Repeat only the lines from the line containing "Write part 2" through the line containing "nt.links.new(r.outputs[0], p.inputs['Base Color']);", both included, exactly as they stand.
:: Supplied data
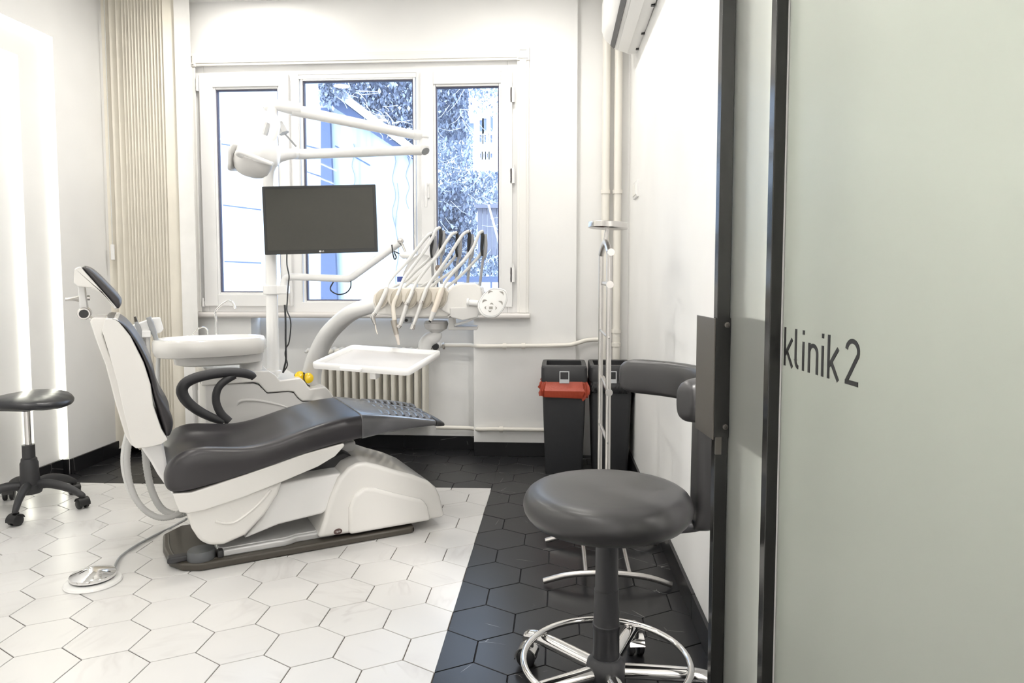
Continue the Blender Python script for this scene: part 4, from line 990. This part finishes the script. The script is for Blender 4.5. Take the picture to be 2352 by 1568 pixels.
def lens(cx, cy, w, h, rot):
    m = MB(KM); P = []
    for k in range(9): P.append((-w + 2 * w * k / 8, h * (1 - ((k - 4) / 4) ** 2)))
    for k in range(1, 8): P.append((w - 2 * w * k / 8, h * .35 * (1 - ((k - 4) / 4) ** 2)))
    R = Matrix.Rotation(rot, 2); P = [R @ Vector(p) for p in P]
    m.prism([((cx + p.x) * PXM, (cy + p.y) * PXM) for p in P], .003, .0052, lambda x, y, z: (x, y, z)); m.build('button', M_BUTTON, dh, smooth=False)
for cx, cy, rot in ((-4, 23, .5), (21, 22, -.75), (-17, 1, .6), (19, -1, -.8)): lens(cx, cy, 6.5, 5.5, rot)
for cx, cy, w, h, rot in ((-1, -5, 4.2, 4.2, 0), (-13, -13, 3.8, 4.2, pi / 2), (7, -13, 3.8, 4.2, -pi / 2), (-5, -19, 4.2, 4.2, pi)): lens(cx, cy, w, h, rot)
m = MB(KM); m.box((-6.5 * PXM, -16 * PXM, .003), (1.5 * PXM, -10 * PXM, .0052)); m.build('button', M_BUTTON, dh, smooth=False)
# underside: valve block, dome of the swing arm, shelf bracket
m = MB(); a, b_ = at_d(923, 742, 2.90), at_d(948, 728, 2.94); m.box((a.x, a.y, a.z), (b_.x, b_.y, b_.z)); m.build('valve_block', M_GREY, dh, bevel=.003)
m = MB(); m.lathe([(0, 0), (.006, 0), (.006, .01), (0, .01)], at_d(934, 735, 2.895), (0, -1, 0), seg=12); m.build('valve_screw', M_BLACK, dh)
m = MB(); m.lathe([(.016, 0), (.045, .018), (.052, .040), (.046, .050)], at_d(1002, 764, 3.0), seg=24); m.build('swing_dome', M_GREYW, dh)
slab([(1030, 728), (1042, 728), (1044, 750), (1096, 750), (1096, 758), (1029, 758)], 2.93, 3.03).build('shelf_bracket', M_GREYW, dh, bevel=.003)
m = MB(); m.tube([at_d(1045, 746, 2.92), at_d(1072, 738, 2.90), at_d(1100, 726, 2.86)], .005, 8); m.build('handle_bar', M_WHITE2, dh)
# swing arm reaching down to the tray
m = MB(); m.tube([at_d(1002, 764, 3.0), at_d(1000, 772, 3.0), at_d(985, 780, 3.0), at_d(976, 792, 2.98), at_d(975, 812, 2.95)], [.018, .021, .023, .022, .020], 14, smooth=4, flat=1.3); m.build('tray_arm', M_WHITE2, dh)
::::
:: Supplied data
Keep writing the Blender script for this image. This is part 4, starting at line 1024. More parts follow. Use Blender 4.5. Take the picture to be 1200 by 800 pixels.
::::
:: Supplied data
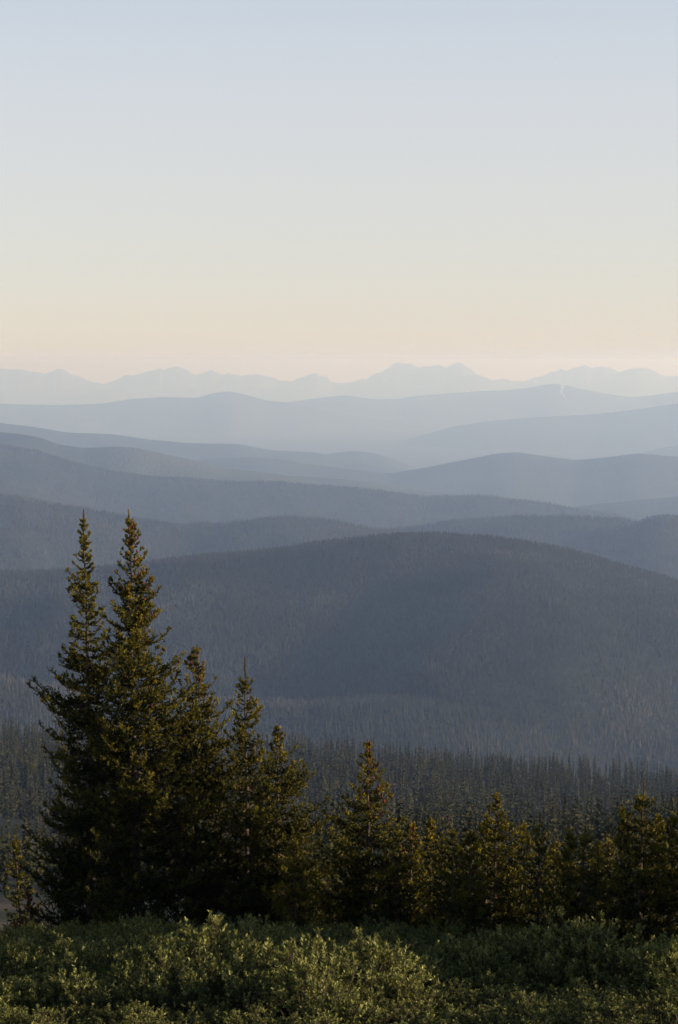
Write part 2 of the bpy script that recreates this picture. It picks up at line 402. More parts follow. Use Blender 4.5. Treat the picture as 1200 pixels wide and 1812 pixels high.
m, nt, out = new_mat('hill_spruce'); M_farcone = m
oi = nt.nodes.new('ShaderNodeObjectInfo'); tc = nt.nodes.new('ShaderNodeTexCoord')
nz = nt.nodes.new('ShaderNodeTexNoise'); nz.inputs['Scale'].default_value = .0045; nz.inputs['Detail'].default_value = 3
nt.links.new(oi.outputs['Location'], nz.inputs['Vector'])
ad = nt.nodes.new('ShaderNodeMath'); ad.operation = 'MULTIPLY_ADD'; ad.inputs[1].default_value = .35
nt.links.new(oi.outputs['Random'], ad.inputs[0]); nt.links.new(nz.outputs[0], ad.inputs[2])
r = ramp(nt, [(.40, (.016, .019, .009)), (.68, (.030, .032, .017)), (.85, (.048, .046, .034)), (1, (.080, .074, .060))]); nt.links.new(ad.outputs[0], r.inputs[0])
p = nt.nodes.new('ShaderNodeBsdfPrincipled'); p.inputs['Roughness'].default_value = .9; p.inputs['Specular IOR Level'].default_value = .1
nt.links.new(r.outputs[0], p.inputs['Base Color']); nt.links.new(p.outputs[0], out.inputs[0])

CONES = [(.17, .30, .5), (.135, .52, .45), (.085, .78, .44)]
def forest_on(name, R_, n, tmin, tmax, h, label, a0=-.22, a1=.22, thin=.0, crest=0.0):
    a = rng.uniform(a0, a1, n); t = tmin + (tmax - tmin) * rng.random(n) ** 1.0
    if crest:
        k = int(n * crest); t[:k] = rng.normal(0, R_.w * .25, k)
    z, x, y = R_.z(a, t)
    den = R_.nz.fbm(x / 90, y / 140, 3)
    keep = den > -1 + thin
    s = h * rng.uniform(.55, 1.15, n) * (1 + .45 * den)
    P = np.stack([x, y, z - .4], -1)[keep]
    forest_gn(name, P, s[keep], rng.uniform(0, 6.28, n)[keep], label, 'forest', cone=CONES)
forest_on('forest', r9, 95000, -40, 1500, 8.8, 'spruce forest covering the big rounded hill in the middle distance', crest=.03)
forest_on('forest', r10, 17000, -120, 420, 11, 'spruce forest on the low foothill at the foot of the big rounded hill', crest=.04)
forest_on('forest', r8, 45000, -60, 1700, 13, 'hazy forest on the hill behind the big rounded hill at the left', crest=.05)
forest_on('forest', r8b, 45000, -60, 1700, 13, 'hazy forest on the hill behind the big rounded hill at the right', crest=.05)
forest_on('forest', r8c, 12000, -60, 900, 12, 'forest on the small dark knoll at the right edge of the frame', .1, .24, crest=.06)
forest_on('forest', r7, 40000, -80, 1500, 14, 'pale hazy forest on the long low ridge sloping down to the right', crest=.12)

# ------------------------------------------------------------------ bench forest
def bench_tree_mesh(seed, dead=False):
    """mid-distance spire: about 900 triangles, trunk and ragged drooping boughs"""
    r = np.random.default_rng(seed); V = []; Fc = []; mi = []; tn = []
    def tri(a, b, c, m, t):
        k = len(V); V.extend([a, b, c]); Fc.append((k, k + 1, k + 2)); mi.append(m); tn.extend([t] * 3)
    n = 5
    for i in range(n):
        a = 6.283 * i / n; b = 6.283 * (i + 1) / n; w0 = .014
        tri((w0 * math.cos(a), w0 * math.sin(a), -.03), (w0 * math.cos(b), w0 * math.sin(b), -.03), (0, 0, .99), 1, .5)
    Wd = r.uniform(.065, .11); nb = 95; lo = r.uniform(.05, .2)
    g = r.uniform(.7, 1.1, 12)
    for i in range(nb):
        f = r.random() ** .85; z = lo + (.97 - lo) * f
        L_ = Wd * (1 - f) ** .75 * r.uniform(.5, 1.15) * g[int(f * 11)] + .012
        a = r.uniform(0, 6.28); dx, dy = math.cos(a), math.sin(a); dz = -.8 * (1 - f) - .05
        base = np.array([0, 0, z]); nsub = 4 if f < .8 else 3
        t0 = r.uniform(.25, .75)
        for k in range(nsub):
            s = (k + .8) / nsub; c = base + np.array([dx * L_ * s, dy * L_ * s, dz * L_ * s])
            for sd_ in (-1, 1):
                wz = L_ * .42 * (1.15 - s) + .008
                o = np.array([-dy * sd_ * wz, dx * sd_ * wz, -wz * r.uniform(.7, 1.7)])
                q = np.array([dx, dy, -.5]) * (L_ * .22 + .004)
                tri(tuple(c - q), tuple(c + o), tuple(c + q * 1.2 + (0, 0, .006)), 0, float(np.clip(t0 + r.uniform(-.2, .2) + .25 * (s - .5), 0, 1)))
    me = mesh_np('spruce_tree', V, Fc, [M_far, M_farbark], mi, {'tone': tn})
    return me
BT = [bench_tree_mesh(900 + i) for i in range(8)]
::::
**Worked answer**
Write part 2 of the bpy script that recreates this picture. It picks up at line 402. More parts follow. Use Blender 4.5. Treat the picture as 1200 pixels wide and 1812 pixels high.
m, nt, out = new_mat('hill_spruce'); M_farcone = m
oi = nt.nodes.new('ShaderNodeObjectInfo'); tc = nt.nodes.new('ShaderNodeTexCoord')
nz = nt.nodes.new('ShaderNodeTexNoise'); nz.inputs['Scale'].default_value = .0045; nz.inputs['Detail'].default_value = 3
nt.links.new(oi.outputs['Location'], nz.inputs['Vector'])
ad = nt.nodes.new('ShaderNodeMath'); ad.operation = 'MULTIPLY_ADD'; ad.inputs[1].default_value = .35
nt.links.new(oi.outputs['Random'], ad.inputs[0]); nt.links.new(nz.outputs[0], ad.inputs[2])
r = ramp(nt, [(.40, (.016, .019, .009)), (.68, (.030, .032, .017)), (.85, (.048, .046, .034)), (1, (.080, .074, .060))]); nt.links.new(ad.outputs[0], r.inputs[0])
p = nt.nodes.new('ShaderNodeBsdfPrincipled'); p.inputs['Roughness'].default_value = .9; p.inputs['Specular IOR Level'].default_value = .1
nt.links.new(r.outputs[0], p.inputs['Base Color']); nt.links.new(p.outputs[0], out.inputs[0])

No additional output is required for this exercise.